A force de vous entendre, chers collègues, on pourrait finir par croire que l’argent, la propriété de biens matériels, l’acquisition ou la transmission d’un patrimoine sont les seules motivations de nos concitoyens. Quelle place faites vous donc à la quête du bonheur individuel qu’on a voulu opposer récemment, et bien imprudemment, à l’intérêt général ? Quel espace laissez vous à la relation amoureuse lorsqu’on souhaite la prolonger par une communauté de vie ? Quel rôle donnez vous aux liens affectifs dans le choix qu’un couple fait d’avoir des enfants ?
En cela, je souhaiterais reprendre la formule de notre collègue Monique Collange lorsqu’elle nous a déclaré préférer un Pacs d’amour à un mariage d’intérêt.
Car, en plus, pour ceux qui se sont exprimés à la droite de cet hémicycle, on ne peut qu’aimer français.

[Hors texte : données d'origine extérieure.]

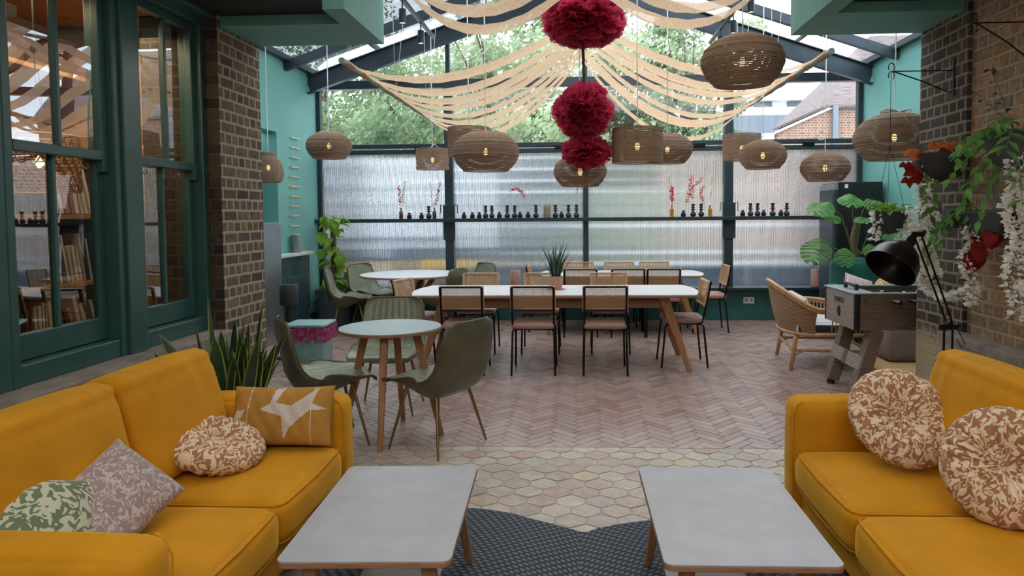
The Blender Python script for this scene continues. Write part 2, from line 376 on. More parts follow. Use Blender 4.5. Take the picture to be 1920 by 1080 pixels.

Que n’avons nous entendu sur le fait que l’administration prenne désormais en compte l’existence d’un Pacs comme l’un des critères d’attribution d’une carte de séjour. Là non plus, pas de place pour les sentiments. Quand une Française ou un Français tombe amoureux d’un étranger, c’est qu’il est inévitablement un acteur de l’immigration illégale. Si on vous suivait dans vos logiques absurdes, l’expatriation serait la seule solution offerte à celles et ceux qui considèrent que l’altérité ne connaît pas les frontières.
Oui, décidément, nous nous opposons sur la capacité que notre société a à se réformer et la loi à être modifiée. Accrochés à vos préjugés et tétanisés par votre conservatisme, vous êtes incapables de nous accompagner dans la voie d’une construction juridique nouvelle qui puisse prendre en compte les choix de vie des millions de nos concitoyens qui s’aiment et qui vivent hors de l’institution matrimoniale.
Comme il l’a déjà fait à deux reprises, le groupe socialiste réaffirme avec force et conviction son soutien au Pacte civil de solidarité, car son existence prochaine contribuera à renforcer le pacte républicain.